Saturday, May 12, 2007



I couldn’t get that ditty out of my mind. She was a bit country. He was a bit rock-n-roll. She was a bit of Memphis and Nashville. He had a little bit of Motown in his soul.

Maybe it was the sugar overdose. Perhaps it was the toddler parent caffeine addiction so many of us feed. It could very well have been the last lap for teachers; as we crawl on our hands and knees to June, anything and everything seems like a hallucination. Nope—there was another reason for my 8-track flashback.

Like a bad
K-TEL vinyl compilation of ‘70s music, it was a Donny & Marie kind of week here in good ol’ America. Hell, even King George wanted to take all of us back, including the Queen of England, to 1976, that cheery sun shine, big smile, big love era. Of course, as expected, Chimpy’s ‘70s vinyl had one too many skips, and he had to go to 1776 before he got to 1976. Can our royal f**k-up get anything right?

With HBO’s
Big Love due for its second season and porn-star named Mitt Romney showing his photogenic face and sexy smile all over the place, Mormonism proved to be as hot now as it was when the Osmonds dominated the cultural landscape back in the day. Of course, thanks to Rev. Al Sharpton, who’s always good for inserting feet into mouth while making stock prices for soar, things have got even hotter than my D & M show theme fantasy. Hey, you can’t tell me that Larry King resurrecting Marie Osmond from the Kathy Griffith D-list for insightful commentary on his show this week was a coincidence.
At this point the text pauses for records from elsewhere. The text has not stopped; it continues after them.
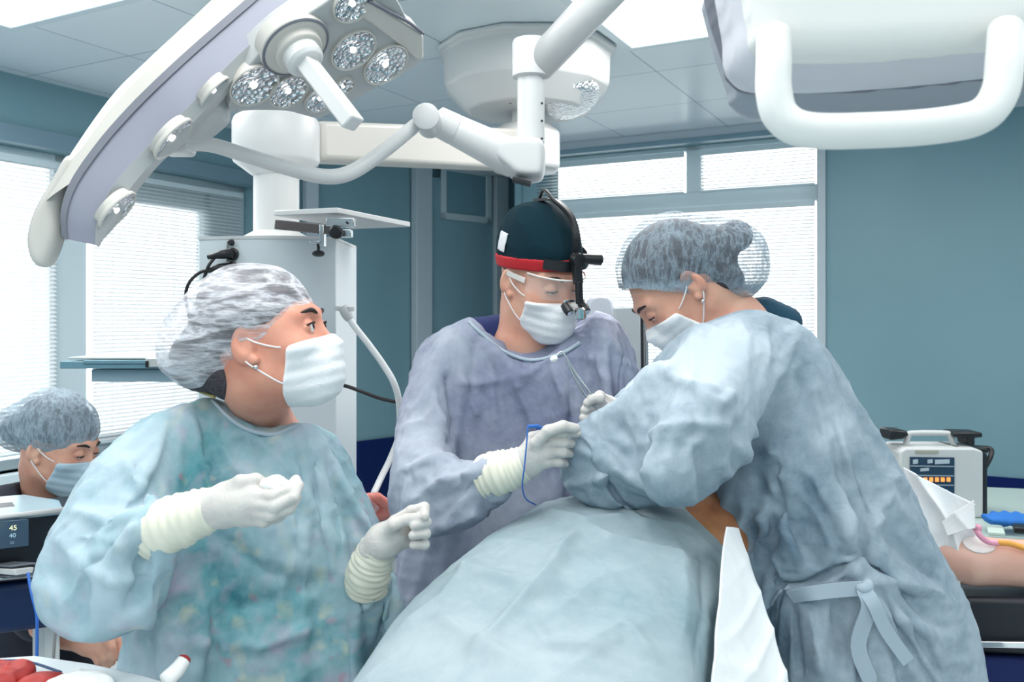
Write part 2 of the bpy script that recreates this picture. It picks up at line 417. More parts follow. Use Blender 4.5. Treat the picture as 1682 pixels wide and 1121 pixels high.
# ------------------------------------------------------------------ the room
def struct(o): o['kind'] = 'structure'; return o
def wall_mat():
    m = mat('teal_wall_paint', sr(124, 168, 184), .42); n, l, b = nodes(m)
    f = noise(n, l, 1.6, 4, coord(n, l)); l.new(mixc(n, l, f, sr(118, 158, 170), sr(136, 172, 182)), b.inputs['Base Color'])
    bump(n, l, b, noise(n, l, 260, 2, coord(n, l)), .08, .002); return m
TEAL = wall_mat()
NAVY = mat('navy_wall_panel', sr(12, 34, 92), .3)
PVC = mat('white_window_frame', sr(206, 222, 228), .35)
TRIMM = mat('pale_trim', sr(196, 208, 216), .35)
def ceiling_mat():
    m = mat('metal_ceiling_tiles', sr(200, 212, 218), .3, .0, .6); n, l, b = nodes(m)
    v = coord(n, l, (1, 1, 1), (0, 0, -RZ))
    br = n.new('ShaderNodeTexBrick'); l.new(v, br.inputs['Vector']); br.offset = 0; br.inputs['Scale'].default_value = 1
    br.inputs['Brick Width'].default_value = .66; br.inputs['Row Height'].default_value = .66; br.inputs['Mortar Size'].default_value = .0035; br.inputs['Mortar Smooth'].default_value = .3
    br.inputs['Color1'].default_value = sr(222, 233, 238); br.inputs['Color2'].default_value = sr(214, 227, 234); br.inputs['Mortar'].default_value = sr(126, 150, 168)
    l.new(br.outputs['Color'], b.inputs['Base Color'])
    h = math_(n, l, 'SUBTRACT', 1.0, br.outputs['Fac']); bump(n, l, b, h, .4, .004); return m
def quadwall(name, a, b, holes, m, z0=0, z1=CEIL, thick=.2, outward=None, trims=True):
    """wall from a to b (world xy) with rectangular holes (t0,t1,z0,z1) in metres along it; thickness goes outward"""
    a = Vector((a[0], a[1], 0)); b = Vector((b[0], b[1], 0)); L = (b-a).length; t = (b-a)/L; o = Vector(outward).normalized()
    mb = MB(); ts = sorted({0, L}|{h[0] for h in holes}|{h[1] for h in holes}); zs = sorted({z0, z1}|{h[2] for h in holes}|{h[3] for h in holes})
    for i in range(len(ts)-1):
        for j in range(len(zs)-1):
            tm, zm = (ts[i]+ts[i+1])/2, (zs[j]+zs[j+1])/2
            if any(h[0] < tm < h[1] and h[2] < zm < h[3] for h in holes): continue
            p0, p1 = a+t*ts[i], a+t*ts[i+1]
            mb.hexa([p0+Vector((0,0,zs[j])), p1+Vector((0,0,zs[j])), p1+o*thick+Vector((0,0,zs[j])), p0+o*thick+Vector((0,0,zs[j])),
                     p0+Vector((0,0,zs[j+1])), p1+Vector((0,0,zs[j+1])), p1+o*thick+Vector((0,0,zs[j+1])), p0+o*thick+Vector((0,0,zs[j+1]))])
    return struct(mb.build(name, m))
DADO = .66
A_END = 4.66   # b where the left wall stops
mid0 = (-1.356, 6.0); mid1 = (.0205, 7.4)
wb0 = -2.5; wa1 = 7.0; WB = 5.32
win1 = (1.2, 4.15, .81, 2.37); win2 = (1.30, 3.23, .85, 2.62)
quadwall('wall_left', R(0, wb0).xy, R(0, A_END).xy, [(win1[0]-wb0, win1[1]-wb0, win1[2], win1[3])], TEAL, outward=-U)
quadwall('wall_niche', (-1.375, 6.0), (.0, 7.4), [], TEAL, outward=(-.713, .70, 0))
quadwall('wall_return', (.035, 7.6), R(1.25, WB-.0).xy, [], TEAL, outward=(1, 0, 0), thick=.3)
quadwall('wall_window', R(1.262, WB).xy, R(wa1, WB).xy, [(win2[0]-1.262, win2[1]-1.262, win2[2], win2[3])], TEAL, outward=V_)
quadwall('wall_right', R(wa1, wb0).xy, R(wa1, WB).xy, [], TEAL, outward=U)
quadwall('wall_back', R(0, wb0).xy, R(wa1, wb0).xy, [], TEAL, outward=-V_)
# navy wainscot: thin panels on the walls
def wains(name, a, b, inward, z1=DADO):
    a = Vector((*a, 0)); b = Vector((*b, 0)); i = Vector(inward).normalized()*.012; mb = MB()
    mb.hexa([a+i*.1, b+i*.1, b+i, a+i]+[p+Vector((0,0,z1)) for p in (a+i*.1, b+i*.1, b+i, a+i)]); return struct(mb.build(name, NAVY))
wains('trim_1', R(.0, wb0).xy, R(0, A_END).xy, U)
wains('trim_2', mid0, mid1, (.713, -.70, 0))
wains('trim_3', R(1.262, WB).xy, R(wa1, WB).xy, -V_, .70)
fl = MB(); fl.add([R(0, wb0), R(wa1, wb0), R(wa1, WB), R(1.262, WB), (.0205, 7.4, 0), (-1.356, 6.0, 0), R(0, A_END)], [tuple(range(7))])
FLM = mat('floor_tiles', sr(214, 220, 222), .3)
struct(fl.build('floor', FLM))
CM = ceiling_mat()
ce = MB()
zc = Vector((0, 0, CEIL))
ce.add([p+zc for p in (R(-.2, wb0-.2), R(wa1+.2, wb0-.2), R(wa1+.2, WB+.2), R(1.0, WB+.3), Vector((.3, 7.9, 0)), Vector((-1.8, 6.4, 0)), R(-.2, A_END+.3))], [tuple(range(7))[::-1]])
ce.add([p+zc+Vector((0,0,.1)) for p in (R(-.2, wb0-.2), R(wa1+.2, wb0-.2), R(wa1+.2, WB+.2), R(1.0, WB+.3), Vector((.3, 7.9, 0)), Vector((-1.8, 6.4, 0)), R(-.2, A_END+.3))], [tuple(range(7))])
struct(ce.build('ceiling', CM))
# cornice along the walls
def strip(name, p, q, inward, z0, z1, th, m):
    p = Vector((p[0], p[1], 0)); q = Vector((q[0], q[1], 0)); i = Vector(inward).normalized()*th; mb = MB()
    mb.hexa([v+Vector((0,0,z0)) for v in (p, q, q+i, p+i)]+[v+Vector((0,0,z1)) for v in (p, q, q+i, p+i)]); return struct(mb.build(name, m, bevel=.002))
strip('trim_4', R(1.262, WB).xy, R(wa1, WB).xy, -V_, CEIL-.05, CEIL, .02, TRIMM)
strip('trim_5', mid0, mid1, (.713, -.70, 0), CEIL-.0, CEIL+.07, .03, TRIMM)
# posts on the niche wall
def npt(px):   # point on the niche wall seen at pixel column px
    k = (px-841)/F; a = Vector(mid0); d = Vector(mid1)-a
    t = (k*a.y-a.x)/(d.x-k*d.y); return a+d*t
strip('trim_6', npt(497), npt(517), (.713, -.70, 0), 0, CEIL, .05, TRIMM)
strip('trim_7', npt(829), npt(845), (.713, -.70, 0), 0, CEIL, .015, TEAL)
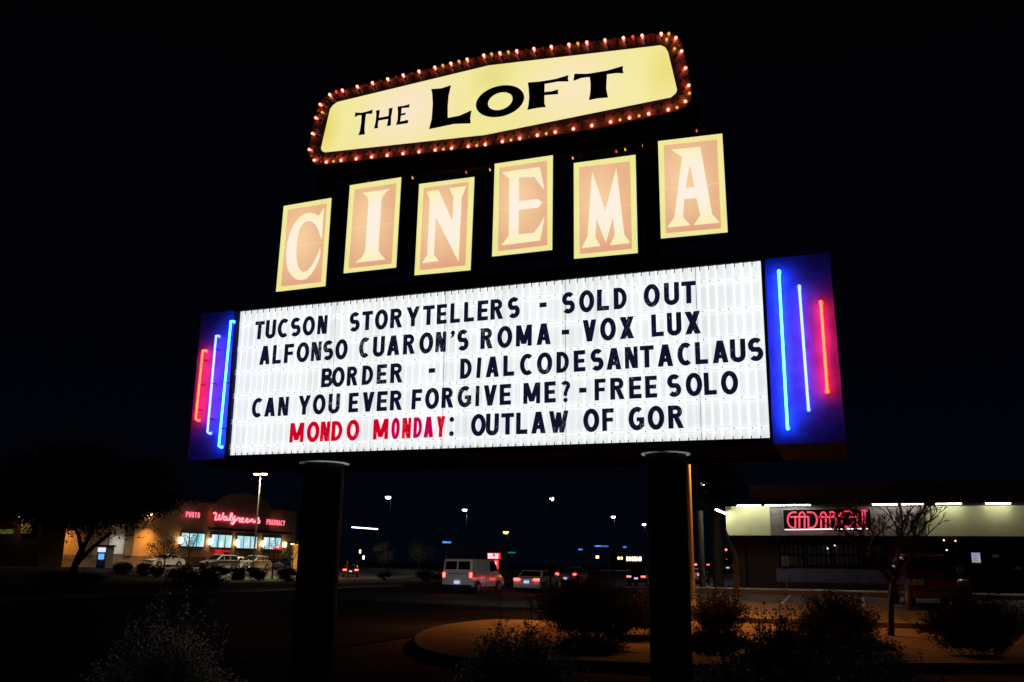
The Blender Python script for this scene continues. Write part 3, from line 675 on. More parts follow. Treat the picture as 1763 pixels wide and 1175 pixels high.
for i in range(len(ok) - 1):
    a, b, c, d = ok[i], ok[i + 1], kin[i + 1], kin[i]
    L = (b - a).length; seg = max(1, int(L / 3)) 
    for q in range(seg):
        g = .012 / max(L, .1); t0, t1 = q / seg + (g if q else 0), (q + 1) / seg
        A, B, C_, D_ = lerp(a, b, t0), lerp(a, b, t1), lerp(d, c, t1), lerp(d, c, t0)
        kb.hexa([(p.x, p.y, -.1) for p in (A, B, C_, D_)] + [(p.x, p.y, .15) for p in (A, B, C_, D_)])
struct(kb, 'near_kerb', M['curb'])
struct(MB().prism([[Vector((p.x, p.y, .146)) for p in kin + ik]], (0, 0, -.3)), 'near_pavement', M['concrete'])
struct(MB().box((-9.6, 28.45, -.05), (38, 28.6, .37)), 'lot_kerb', M['curb'])

# ------------------------------------------------------------------ vegetation
def leaves(rnd, n, rad, size, clumps=30, cz=0., spread=.28, flat=1.):
    mb = MB(); cs = []
    for _ in range(clumps):
        while True:
            p = Vector((rnd.uniform(-1,1), rnd.uniform(-1,1), rnd.uniform(-1,1)))
            if .25 < p.length < 1: break
        p = p * (.55 + .45 * rnd.random()) if p.length < .6 else p
        cs.append((Vector((p.x * rad[0], p.y * rad[1], p.z * rad[2])), rnd.uniform(.6, 1.3)))
    vs = []; fs = []
    for i in range(n):
        c, k = cs[i % clumps]; g = Vector((rnd.gauss(0,1), rnd.gauss(0,1), rnd.gauss(0,1))) * spread * k
        p = c + Vector((g.x * rad[0], g.y * rad[1], g.z * rad[2])); p.z += cz
        a = Vector((rnd.gauss(0,1), rnd.gauss(0,1), rnd.gauss(0,.8))).normalized(); b = a.cross(Vector((rnd.gauss(0,1), rnd.gauss(0,1), rnd.gauss(0,1)))).normalized()
        l = size * rnd.uniform(.6, 1.4); w = l * .38; m_ = len(vs)
        vs += [p - a * l * .5, p + b * w * .5, p + a * l * .5, p - b * w * .5]; fs.append((m_, m_ + 1, m_ + 2, m_ + 3))
    return mb.add(vs, fs)
def stems(rnd, k, rx, rz, r=.015, base=0.):
    mb = MB()
    for _ in range(k):
        t = rnd.uniform(0, 6.28); e_ = Vector((math.cos(t) * rx * rnd.uniform(.3, .9), math.sin(t) * rx * rnd.uniform(.3, .9), rz * rnd.uniform(.5, .95)))
        mb.tube([(0,0,base - .05), e_ * .45 + Vector((rnd.uniform(-.1,.1), rnd.uniform(-.1,.1), rz * .08)), e_], r, 5, r * .3)
    return mb
def shrub(seed, px, dist, w, h, label, n=2600, size=.05, mat='leafdark', group=None, clumps=34, zoff=0., depth=None, cat='shrub', spread=.24):
    rnd = random.Random(seed); g = at(px, dist); g.z += zoff
    r = thing('shrub', label, cat, g, 0, group, local=True)
    leaves(rnd, int(n * 2.6), (w / 2 * .86, (depth or w) / 2 * .86, h / 2 * .86), size * 1.15, clumps, h / 2, spread).build('foliage', M[mat], r)
    stems(rnd, 9, w * .42, h * .9, .012 + .006 * h).build('stem', M['bark'], r)
    return r
# foreground bushes
def spiky(seed, px, dist, w, h, label, mat='leafglossy', ns=950, nl=52, ls=1., group='leafy bushes in front of the sign', jit=1.):      # upright stems with glossy leaves, seen against the lit pavement
    rnd = random.Random(seed); g = at(px, dist); r = thing('shrub', label, 'shrub', g, 0, group, local=True)
    st = MB(); lf = MB(); vs = []; fs = []
    for k in range(ns):
        t = rnd.uniform(0, 6.28); q = rnd.random() ** .6
        e_ = Vector((math.cos(t) * w / 2 * q, math.sin(t) * w / 2 * q, h * (1 - .45 * q * q) * rnd.uniform(.72, 1.02) * (.88 + .14 * math.sin(3 * t + seed) + .08 * math.sin(7 * t + 2 * seed))))
        if k % 17 == 0: e_ = e_ * rnd.uniform(1.05, 1.22); b0 = Vector((e_.x * .25, e_.y * .25, 0)); m_ = Vector((e_.x * .8, e_.y * .8, e_.z * .55))
        st.tube([b0, m_, e_], .006, 4, .002)
        for j in range(nl):
            s_ = .25 + .75 * j / nl; p = lerp(lerp(b0, m_, s_), lerp(m_, e_, s_), s_) + Vector((rnd.gauss(0,.02), rnd.gauss(0,.02), rnd.gauss(0,.02))) * ls; d = Vector((rnd.gauss(0,1), rnd.gauss(0,1), rnd.gauss(.5,.6))).normalized(); x = d.cross(Vector((rnd.gauss(0,1), rnd.gauss(0,1), rnd.gauss(0,1)))).normalized()
            l = rnd.uniform(.026, .048) * ls; ww = l * .5; n_ = len(vs); vs += [p, p + d * l * .5 + x * ww * .5, p + d * l, p + d * l * .5 - x * ww * .5]; fs.append((n_, n_+1, n_+2, n_+3))
    lf.add(vs, fs); lf.build('foliage', M[mat], r); st.build('stem', M['bark'], r); return r
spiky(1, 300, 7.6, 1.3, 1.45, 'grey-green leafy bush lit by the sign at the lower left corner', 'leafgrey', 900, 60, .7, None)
spiky(2, 895, 8.6, 1.4, 1.36, 'dark glossy-leaved bush left of the right pole, hiding part of the kerb')
spiky(3, 1330, 9.0, 1.1, 1.42, 'dark upright bush just right of the right pole, its tips against the orange tarmac')
spiky(4, 1250, 8.2, 1.0, 1.12, 'low dark bush touching the foot of the right pole')
spiky(5, 1470, 8.4, 1.9, 1.3, 'wide dark bush at the bottom of the picture below the red vehicle')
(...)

But don’t let The Donnie & Marie Flashback worry you: it might be a sign of good things to come. Romney’s
turning on the Bush administration. Several Republican congressmen are turning on the Bush administration. The ground game in Iraq is FOREVER turning on the Bush administration, with yet another stunning report that billions in oil money have oozed into the ether. And Fredo—who sadly can’t distinguish one lie from another lately—enables countless others rightfully to turn on the Bush administration.

Mesmerized by that ditty, though, I foolishly got stuck in my daydream believing. As sky rockets were in flight amidst an afternoon delight, I experienced the ultimate artificial high: The Internets (s intended) reported that for 12 seconds, CNN international had an incorrect breaking news announcement that Bush
resigned, which literally broke my high. Where is my gold dust woman when I need her?